たったひとつのイメージがカラダを通過することによって躍動し変容し、思いがけない方向に広がったり新しい何かを呼び込んでゆくことがある。
ダンスのレッスンをしていると、そんな体験が多々ある。
今日もそんな夜を過ごした。
単純な課題から様々なポーズを自由につくり、身体の造形感覚を促す練習をしたのだが、それが動きのリズムや発想のテンポや身体のメカニズムや、イマジネーションと自己の関わりを巡る思考の問題など、多様な膨らみを帯びて、稽古場がちょっとした知の遊び場のようにも感じられた。
身体には無数の関節がありそれら相互が様々な角度を生み出し関わりながら面白い造形美を空間に刻むし、動きには速度や力感が伴うから、音楽的な情緒が生まれたりもする。
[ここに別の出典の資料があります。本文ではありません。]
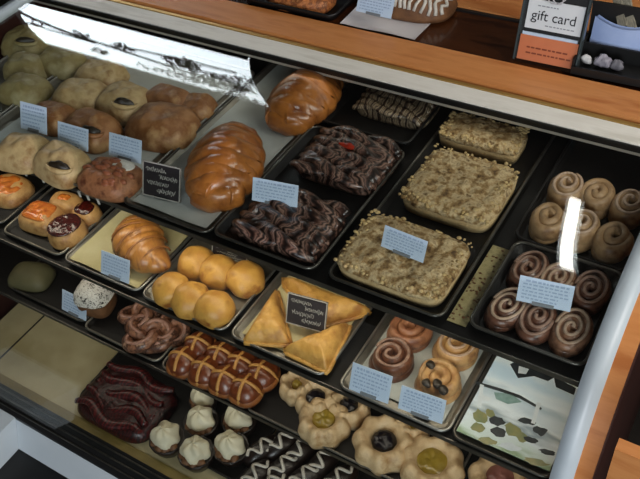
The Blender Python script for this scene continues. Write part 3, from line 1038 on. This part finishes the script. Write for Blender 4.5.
GF = 'fruit centred flower pastries'


def flower(label, px, py, R, topm, rz, seed, crater=.42):
    t = thing('flower_pastry', label, 'pastry', group=GF)
    def outl(th):
        k = 1 + .05 * cos(8 * th) + .02 * nz(cos(th), sin(th), seed, 2)
        return R * k * cos(th), R * k * sin(th)
    def prof(r):
        return .040 * max(0, 1 - ((r - .68) / .34) ** 2) ** .6 if r > .36 else .014 + .008 * r
    MB().disc(outl, prof, lambda x, y, r, th: .004 * cos(8 * th) * r, nr=22, nt=80, side=.004).obj('dough', M_['flower'], t)
    MB().disc(ell(R * crater, R * crater), dome(.014, 3, .5), lambda x, y, r, th: .004 * nz(x, y, seed, 90), nr=8, nt=30, z0=.022).obj('fruit_filling', topm, t)
    put(t, px, py, B3, .025, rz)


flower('flower pastry with dark berry centre, large one at the front', 384, 441, .064, M_['blue'], .3, 1, .42)
flower('flower pastry with olive lemon centre in front of two berry ones', 324, 420, .056, M_['lemon'], .1, 2, .5)
flower('flower pastry with dark berry centre behind the lemon one, left', 316, 398, .046, M_['blue'], .1, 3, .55)
flower('flower pastry with dark berry centre below the turnover tray corner', 349, 406, .046, M_['blue'], .1, 4, .5)
flower('flower pastry with broad yellow lemon centre at the right', 432, 463, .064, M_['lemon'], .1, 5, .6)
flower('pale flower pastry in shadow at the left of its tray', 297, 385, .040, M_['lemon'], .1, 6, .3)
flower('flower pastry in shade behind the large berry one', 413, 424, .038, M_['lemon'], .6, 7, .4)
flower('flower pastry under the printed sheet tray, mostly out of frame', 500, 478, .06, mat('rose_filling', ['#8a5a50', '#6a3c34'], 40, .3), .1, 8, .5)

# ---- deck
t = thing('red_swirl_loaf', 'dark red swirled loaf on black tray on the deck', 'bread')
MB().disc(ell(.125, .090, .5), dome(.035, 4, .5), lambda x, y, r, th: .008 * nz(x, y, 2, 26), side=.006).obj('loaf', M_['red'], t)
for k in range(5):
    path = [((u - .5) * .21, (k - 2) * .034 + .012 * sin(u * 9 + k), .036 + .006 * sin(u * 7 + k * 2)) for u in [i / 24 for i in range(25)]]
    MB().tube(path, lambda u: .014 * (.4 + .6 * sin(pi * min(max(u, .03), .97)) ** .5), 9, aspect=.7).obj('twist', mat('red_twist', ['#1d0506', '#4d1416', '#64201f', '#120404'], 14, .35, bump=.4, kind='wave', dist=6), t)
put(t, 125, 398, B4, .03, .0)

GC = 'cream topped chocolate cups'
cups = [(167, 438, 'front left of the group'), (196, 452, 'nearest the front edge'), (231, 447, 'front right of the group'), (201, 421, 'in the middle'), (239, 419, 'right, beside the tray edge above'), (203, 399, 'small one at the back')]
for i, (px, py, nm) in enumerate(cups):
    k = .8 if i == 5 else 1.0
    t = thing('cream_cup', 'chocolate cup with white cream top, ' + nm, 'dessert', group=GC)
    MB().grid([[(r * k * cos(2 * pi * j / 24) * (1 + .03 * (j % 2)), r * k * sin(2 * pi * j / 24) * (1 + .03 * (j % 2)), z) for j in range(24)] for r, z in ((.034, 0), (.044, .034), (.041, .036), (.036, .030))], cv=True, cap0=True, cap1=True).obj('cup', M_['choc'], t)
    rows = []
    mb = MB()
    mb.blob(.034 * k, .033 * k, .034, .5, .18, 40, i * 5, cz=.026, nu=30, nv=18, fn=lambda x, y, z, th: 1 + .07 * cos(5 * th + 4 * z))
    mb.obj('cream', M_['cream'], t)
    mb = MB()
    for q in range(4):
        a = -.6 - q * .6
        mb.blob(.012, .011, .010, .5, .3, 90, q + i, cx=.030 * k * cos(a), cy=.030 * k * sin(a), cz=.028)
    mb.obj('crumbs', M_['brown'], t)
    put(t, px, py, B4, .035, rnd.uniform(-.3, .3))

GE = 'white striped eclairs'
ec = [(262, 448, 'left'), (281, 443, 'back left'), (300, 450, 'back middle'), (321, 462, 'back right'), (283, 466, 'middle'), (255, 474, 'front left'), (304, 476, 'front right'), (270, 486, 'front, cut by the picture edge'), (338, 478, 'far right')]
for i, (px, py, nm) in enumerate(ec):
    t = thing('eclair', 'dark chocolate eclair with white looped icing, ' + nm + ' one', 'pastry', group=GE)
    MB().blob(.027, .052, .028, .6, .06, 30, i, e=.85).obj('body', M_['choc'], t)
    path = []
    for k in range(60):
        u = k / 59
        y = .040 * (1 - 2 * u)
        x = .016 * sin(u * 2 * pi * 2.0) * sin(pi * (.1 + .8 * u))
        zz = .0168 + .0285 * sqrt(max(0, 1 - (x / .027) ** 2 - (y / .052) ** 2))
        path.append((x, y, zz))
    MB().tube(path, .0042, 6, aspect=.7).obj('icing_zigzag', M_['icing'], t)
    put(t, px, py, B4, .03, -.35 + rnd.uniform(-.2, .2))


# ------------------------------------------------------------------ cards and signs
def solve_top(bl, tl):
    """rise and lean of a card whose foot is bl and whose top left corner lies on the ray of tl"""
    r = ray(*tl)
    # bl + (0,v,u) = CAM + s*r
    d = bl - CAM
    s = d.x / r.x
    u = CAM.z + s * r.z - bl.z
    v = CAM.y + s * r.y - bl.y
    return u, v


LOG = []


def card(label, bl, br, tl, z, seed, kind='white', group=None, h=None, lean=None, foot=0.0):
    A, B = at(bl[0], bl[1], z), at(br[0], br[1], z)
    w = (B - A).length
    ang = math.atan2(B.y - A.y, B.x - A.x)
    ang = max(min(ang, .5), -.5)
    # height from the apparent length of the left edge, at the given lean
    lean = .45 if lean is None else lean
    def projy(P):
        d = P - CAM
        return 239.5 + FPX * d.dot(DN) / d.dot(_fw)
    if h is None:
        h = .03
        for _ in range(30):
            P = A + Vector((-sin(ang) * sin(lean) * h, cos(ang) * sin(lean) * h, cos(lean) * h))
            e = bl[1] - projy(P)
            h *= (bl[1] - tl[1]) / max(e, 1e-3)
    c = (A + B) / 2
    nm = 'price_card' if kind == 'white' else 'chalk_sign'
    t = thing(nm, label, 'sign', (c.x, c.y, z), ang, group)
    t.rotation_euler = (-lean, 0, ang)
    R_ = random.Random(seed)
    if kind == 'white':
        MB().box(-w / 2, w / 2, -.0006, .0006, 0, h).obj('card', M_['card'], t, False)
        mb = MB()
        rows = 6
        for k in range(rows):
            zz = h * (.86 - .135 * k)
            x = -w / 2 + w * (.08 if k else .12)
            end = w / 2 * (.86 if k < 4 else .5)
            th = h * (.028 if k else .04)
            while x < end:
                L = R_.uniform(.03, .10) * w
                mb.box(x, min(x + L, end), -.0010, -.0007, zz - th, zz + th)
                x += L + w * .025
        mb.obj('print', M_['ink'], t, False)
        MB().box(-w * .2, w * .2, -.003, .012, -foot - .001, h * .10).obj('holder', M_['holder'], t, False)
    else:
        MB().box(-w / 2, w / 2, -.0012, .0012, 0, h).obj('board', M_['slate'], t, False)
        mb = MB()
        e = w * .022
        for q in ((-w / 2, w / 2, h - e, h), (-w / 2, w / 2, 0, e), (-w / 2, -w / 2 + e, 0, h), (w / 2 - e, w / 2, 0, h)):
            mb.box(q[0], q[1], -.0022, .0022, q[2], q[3])
        mb.obj('frame', mat('sign_frame', ['#8f8b84', '#a9a59d'], 30, .4), t, False)
        mb = MB()
        # looping chalk handwriting, too small to read
        for k, (zz, xa, xb) in enumerate(((.80, -.40, .12), (.62, -.05, .42), (.42, -.36, .2), (.22, -.1, .38))):
            n = 46
            path = [(w * (xa + (xb - xa) * i / n) + w * .014 * sin(i * 1.9 + seed), -.0018, h * zz + h * .055 * sin(i * 1.23 + k) * (1 if R_.random() < .85 else 1.7)) for i in range(n + 1)]
            mb.tube(path, w * .0062, 4)
        mb.obj('chalk_writing', M_['chalk'], t, False)
        MB().box(-w * .18, w * .18, -.002, .02, -foot - .001, h * .08).obj('stand', M_['black'], t, False)
    return t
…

そこから喚起される感情のひだが日常の喜怒哀楽や記憶や予感に結びついて、ある世界が開かれてゆくこともある。踊っていると自分のことが見えてくる、踊っている姿を見ていると会話レベルでは分からないその人の魅力が垣間見えたりする。動き、話し、見せ合い、印象を語り合い、また動き、そんな体験を繰り返しながら、ダンス独特の時空が発生する感覚を味わってもらう。
バランスのこと、エネルギーのベクトルのこと、集中力のこと、メリハリのこと、さまざま、テクニックを巡る会話も、もちろん出てくる。アドバイスする。また動く。
途中、寄り道して様々な絵画や写真を見たりもした。
ボッティチェリ、ダ・ヴィンチ、若冲、などに描かれた身体の魅力。古典舞踊のポーズにある造形の秘密。観察したり、真似たり、色々しながら驚き笑い感心し、、、やがて少し踊りに反映が出てくる。
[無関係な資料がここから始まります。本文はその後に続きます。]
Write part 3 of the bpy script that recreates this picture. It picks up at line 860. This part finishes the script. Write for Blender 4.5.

動いたり、見たり、話したり、さまざま膨らませながら時を過ごすうち、参加者の一人一人の身体が徐々に冴えた動きを見せてゆく。
興味が刺激され、発想が触発され、身体が動きを獲得してゆく。逆に、動きから発想が開かれてゆくことも。カラダはアタマと一緒にほぐれ、心も感覚もまた、ほぐれてゆく。溶け合ってゆく。
心情の表出ばかりでなく、身体は造形美や律動感など多数の方向に開かれている。だからダンスは美術にも音楽にも文学にも向かうことができる。
さまざまな動きを学びながら、自分の身体に微睡む美しさや面白さに気づいて引き出してゆくのはダンスの練習の醍醐味でもある。花のように、樹木のように、鳥のように、猫のように、人の身体もまた美しく愛らしいのだから。
イマジネーションと身体と自己の関わりを楽しみ探る。それはダンスの練習の面白さのひとつと思う。
ダンスはカラダの遊びでありながらアタマをほぐし自己を柔らかくする遊びでもある。レッスンは学び場でもあり遊び場でもある。
好奇心を、うんと広げて楽しんでもらいたいと思う。